Auction Catalogue

25 & 26 June 2008

Starting at 10:00 AM

.

Orders, Decorations and Medals

Washington Mayfair Hotel  London  W1J 5HE

Lot

№ 1196

.

26 June 2008

Hammer Price:
£3,900

A rare Great War Q-ship action D.S.C. group of eight awarded to Lieutenant-Commander G. G. D. Salmon, Royal Navy, who commanded the P. 62 on the occasion she rammed the Penshurst’s old adversary U-84 in the Irish Sea in January 1918 - there were no survivors, the latter having been struck at 17 knots ‘with bows sharp as a razor’

Distinguished Service Cross
, G.V.R., hallmarks for London 1917, the reverse privately engraved, ‘G. G. D. Salmon’; 1914-15 Star (Lieut., R.N.); British War and Victory Medals (Lieut., R.N.); 1939-45 Star; Africa Star; Defence and War Medals, generally good very fine (8) £3000-3500

D.S.C. London Gazette 8 March 1918:

‘For services in action with enemy submarines.’

George Gordon Dustan Salmon was born in Southsea, Hampshire in May 1889, the son of a Staff Engineer, R.N., and entered the Royal Navy as a Cadet in
Britannia in September 1904. Appointed a Midshipman in H.M.S. Black Prince in May 1906, he was advanced to Sub. Lieutenant in February 1910 and to Lieutenant in October 1912, and was serving in the battleship Superb on the outbreak of hostilities in August 1914. He was subsequently present at the Battle of Jutland, when the Superb used her 12-inch guns to good effect, claiming hits on the Wiesbaden and Derfflinger.

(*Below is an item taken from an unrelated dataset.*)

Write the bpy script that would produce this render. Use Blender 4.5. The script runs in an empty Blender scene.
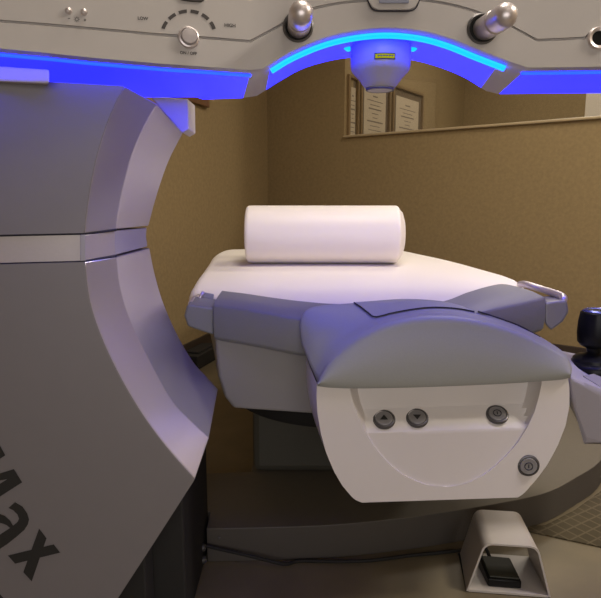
import bpy, bmesh, math, random
from mathutils import Vector, Matrix
random.seed(4)
C = bpy.context.scene.collection
R = math.radians
# ------------------------------------------------------------------ camera
H, PITCH, F = 0.88, R(9.4), 600.0
cam = bpy.data.objects.new('camera', bpy.data.cameras.new('camera')); C.objects.link(cam)
cam.location = (0, 0, H); cam.rotation_euler = (R(90) - PITCH, 0, 0)
cam.data.sensor_width = 36; cam.data.lens = 36 * F / 601; cam.data.clip_start = 0.02
bpy.context.scene.camera = cam
# ------------------------------------------------------------------ world, exposure
sc = bpy.context.scene
w = bpy.data.worlds.new('world'); sc.world = w; w.use_nodes = True
w.node_tree.nodes['Background'].inputs[0].default_value = (0.9, 0.75, 0.6, 1)
w.node_tree.nodes['Background'].inputs[1].default_value = 0.02
vs = sc.view_settings; vs.view_transform = 'Standard'; vs.look = 'None'; vs.gamma = 1; vs.use_curve_mapping = False
vs.exposure = -0.28
# ceiling lamps: (x, y, size, watts)
ROOM_LAMPS = [(0.25, 1.05, 0.5, 21.0), (0.70, -0.55, 0.5, 2.0), (1.9, 0.72, 0.5, 54.0), (1.0, 2.35, 0.5, 16.0)]
REAR_W = 22.0  # watts of the added fill light behind the camera
NEXT_LAMP_W = 24.0
STRIP_ARCH, STRIP_FLAT, PAINTED_GLOW = 17.0, 18.0, 4.0
CEIL = 2.55

# ------------------------------------------------------------------ measuring helpers
cp, sp = math.cos(PITCH), math.sin(PITCH)
def ray(u, v):
    x = (u - 300.5) / F; y = (299 - v) / F
    return Vector((x, cp + y * sp, -sp + y * cp))
O = Vector((0, 0, H))
def PY(u, v, Y):
    d = ray(u, v); return O + d * (Y / d.y)
def PZ(u, v, z):
    d = ray(u, v); return O + d * ((z - H) / d.z)
def PL(u, v, a, b=0.0, k=0.0, z0=0.0):          # plane  Y = a + b X + k (Z - z0)
    d = ray(u, v); t = (a + k * (H - z0)) / (d.y - b * d.x - k * d.z); return O + d * t
def sm(pts, n):                                  # smooth curve through points
    pts = [Vector(p) for p in pts]
    P = [pts[0] * 2 - pts[1]] + pts + [pts[-1] * 2 - pts[-2]]
    out = []; m = len(pts) - 1
    for i in range(n):
        s = i / (n - 1) * m; k = min(int(s), m - 1); t = s - k
        a, b, c, d = P[k:k + 4]
        out.append(0.5 * ((2 * b) + (c - a) * t + (2 * a - 5 * b + 4 * c - d) * t * t + (3 * b - a - 3 * c + d) * t ** 3))
    return out
def lerp(tab, x):
    if x <= tab[0][0]: return tab[0][1]
    for (a, b), (c, d) in zip(tab, tab[1:]):
        if x <= c: return b + (d - b) * (x - a) / (c - a)
    return tab[-1][1]

# ------------------------------------------------------------------ materials
def mat(name, col, rough=0.5, metal=0.0, var=0.0, scale=40.0, bump=0.0, coat=0.0, emit=None, es=0.0, spec=0.5):
    m = bpy.data.materials.new(name); m.use_nodes = True
    nt = m.node_tree; b = nt.nodes['Principled BSDF']
    c = tuple(col) + (1,)
    b.inputs['Base Color'].default_value = c
    b.inputs['Roughness'].default_value = rough; b.inputs['Metallic'].default_value = metal
    b.inputs['Coat Weight'].default_value = coat; b.inputs['Specular IOR Level'].default_value = spec
    if emit:
        b.inputs['Emission Color'].default_value = tuple(emit) + (1,); b.inputs['Emission Strength'].default_value = es
    if var or bump:
        tc = nt.nodes.new('ShaderNodeTexCoord'); n = nt.nodes.new('ShaderNodeTexNoise')
        n.inputs['Scale'].default_value = scale; n.inputs['Detail'].default_value = 4
        nt.links.new(tc.outputs['Object'], n.inputs['Vector'])
        if var:
            r = nt.nodes.new('ShaderNodeMix'); r.data_type = 'RGBA'
            r.inputs[6].default_value = tuple(q * (1 - var) for q in col) + (1,)
            r.inputs[7].default_value = tuple(min(1, q * (1 + var)) for q in col) + (1,)
            nt.links.new(n.outputs['Fac'], r.inputs[0]); nt.links.new(r.outputs[2], b.inputs['Base Color'])
        if bump:
            bp = nt.nodes.new('ShaderNodeBump'); bp.inputs['Strength'].default_value = bump; bp.inputs['Distance'].default_value = 0.002
            nt.links.new(n.outputs['Fac'], bp.inputs['Height']); nt.links.new(bp.outputs['Normal'], b.inputs['Normal'])
    return m
M = {}
M['wall'] = mat('wall_vinyl', (0.30, 0.218, 0.108), 0.8, var=0.2, scale=55, bump=0.25, spec=0.2)
M['ceiling'] = mat('ceiling_tile', (0.55, 0.5, 0.42), 0.9, var=0.05, scale=60)
M['floor'] = mat('floor_vinyl', (0.17, 0.138, 0.085), 0.45, var=0.3, scale=7)
M['base'] = mat('baseboard_brown', (0.045, 0.03, 0.02), 0.5, var=0.1)
M['sill'] = mat('sill_paint', (0.45, 0.35, 0.21), 0.35, var=0.03)
M['arm'] = mat('arm_paint', (0.45, 0.42, 0.40), 0.42, var=0.03, scale=30, coat=0.1)
M['facegrey'] = mat('column_grey_paint', (0.21, 0.195, 0.205), 0.5, 0.3, var=0.03, scale=25)
M['rim'] = mat('column_rim_paint', (0.47, 0.45, 0.47), 0.31, 0.62, var=0.02, scale=25)
M['white'] = mat('column_white_paint', (0.62, 0.58, 0.56), 0.45, var=0.02, scale=25)
M['silver'] = mat('silver_band', (0.46, 0.42, 0.42), 0.35, 0.25, var=0.04, scale=200)
M['seam'] = mat('seam_dark', (0.02, 0.018, 0.03), 0.7, var=0.05)
M['plinth'] = mat('plinth_black', (0.012, 0.011, 0.010), 0.7, var=0.1)
M['text'] = mat('print_black', (0.012, 0.011, 0.010), 0.6, var=0.05)
M['print'] = mat('print_grey', (0.05, 0.042, 0.04), 0.6, var=0.05)
M['chrome'] = mat('brushed_metal', (0.66, 0.60, 0.59), 0.36, 0.7, var=0.03, scale=120)
M['darkmetal'] = mat('dark_metal', (0.12, 0.115, 0.115), 0.4, 0.5, var=0.05)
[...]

Coming ashore to attend a course at the gunnery establishment
Excellent in March 1917, Salmon was appointed to the command of the Q-ship P. 62 (a.k.a. Kingsnake and Mornington) that July, and it was in this latter capacity that he was awarded his D.S.C., following a successful engagement against the U-84, an old adversary of the famous Penshurst - and a ‘very up-to-date submarine which had a surface speed of 16 knots ... armed with a 4.1-inch gun and a 22-pounder, and a dozen torpedoes which could be fired from six tubes.’ On that occasion, in the early morning hours of 26 January 1918, while patrolling across the Irish Sea in a position between the Smalls and the Tuskar, P. 62, ‘a low-lying craft with bows sharp as a razor for ramming’, dealt the U-84 a mortal blow, hitting the enemy submarine ‘good and heartily at right angles’ at a speed of 17 knots:

‘She smote the enemy just abaft the conning tower and was brought up all standing in the darkness of night. A magnificent occasion! Down disappeared the
U-84, and when dawn came it showed a sea smooth, with large quantities of oil; but a depth-charge, set at 200 feet, was dropped as a final stop.’

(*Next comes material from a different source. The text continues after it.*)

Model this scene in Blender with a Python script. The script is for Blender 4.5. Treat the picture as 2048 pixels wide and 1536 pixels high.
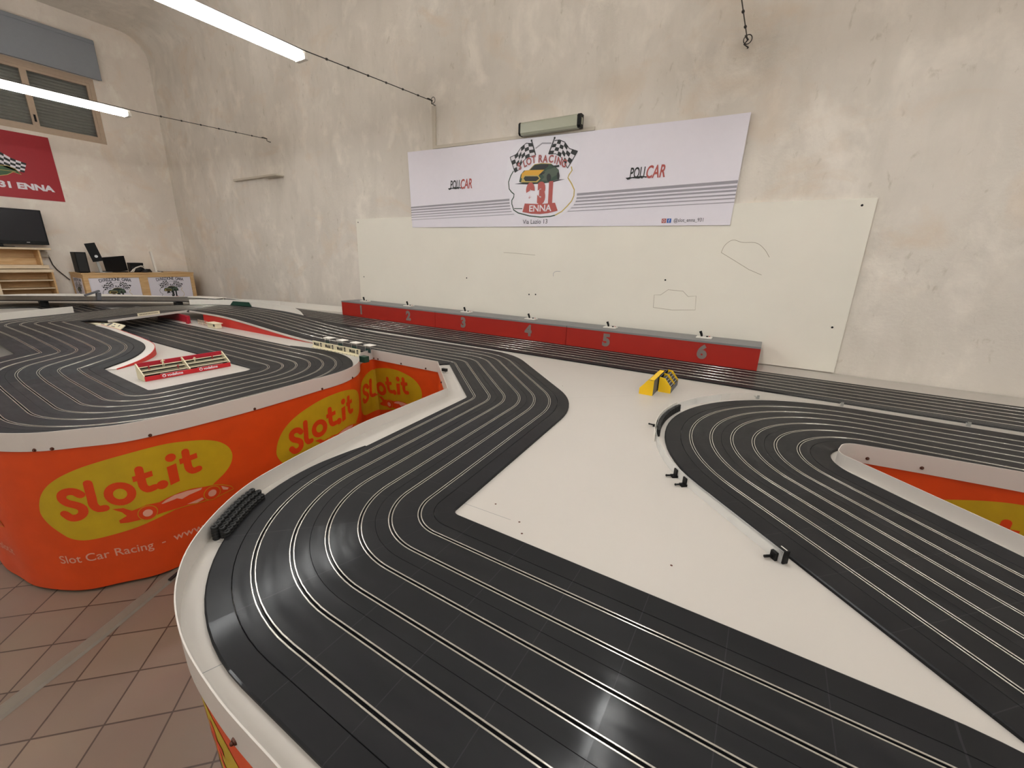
import bpy, bmesh, math, random
from mathutils import Vector, Matrix
from mathutils.geometry import tessellate_polygon

random.seed(7)
S = bpy.context.scene
for o in list(bpy.data.objects):
    bpy.data.objects.remove(o, do_unlink=True)
COL = S.collection
PI = math.pi

# ---------------------------------------------------------------- camera
cam_d = bpy.data.cameras.new('camera')
cam = bpy.data.objects.new('camera', cam_d)
COL.objects.link(cam)
right = Vector((0.8535323, 0.52032331, 0.02731784))
up = Vector((-0.1710887, 0.23035808, 0.95794771))
fwd = Vector((-0.49214963, 0.82231309, -0.2856395))
m = Matrix((right, up, -fwd)).transposed().to_4x4()
m.translation = Vector((0, 0, 1.58))
cam.matrix_world = m
cam_d.sensor_fit = 'HORIZONTAL'
cam_d.sensor_width = 36.0
cam_d.lens = 829.757747 / 2048 * 36.0
cam_d.clip_start = 0.02
cam_d.clip_end = 100
S.camera = cam

# ---------------------------------------------------------------- world, exposure
w = bpy.data.worlds.new('world')
S.world = w
w.use_nodes = True
w.node_tree.nodes['Background'].inputs[0].default_value = (0.9, 0.92, 1.0, 1)
w.node_tree.nodes['Background'].inputs[1].default_value = 0.02
S.view_settings.view_transform = 'Standard'
S.view_settings.look = 'None'
S.view_settings.gamma = 1
S.view_settings.use_curve_mapping = False
S.view_settings.exposure = 1.35
TUBE_STRENGTH = 30.0
TUBE_COLOR = (0.955, 0.975, 0.975)

# ---------------------------------------------------------------- helpers
def lin(c):
    return tuple(((v / 255.0) / 12.92 if v / 255.0 <= 0.04045 else ((v / 255.0 + 0.055) / 1.055) ** 2.4) for v in c)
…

Salmon received his D.S.C. at an investiture held aboard the
Queen Elizabeth on 22 July 1918, and ended the War with an appointment in the Temeraire. In late 1919, however, while serving in the Dauntless, he was charged with ‘Improperly forsaking his station’, and sentenced to be dismissed from the Service, a sentence subsequently annulled by Their Lordships but on the condition that Salmon was placed on the Retired List - in the pension-boosting rank of Lieutenant-Commander. Recalled in this rank on the renewal of hostilities, he held a succession of shore appointments, including lengthy service in North Africa and Palestine.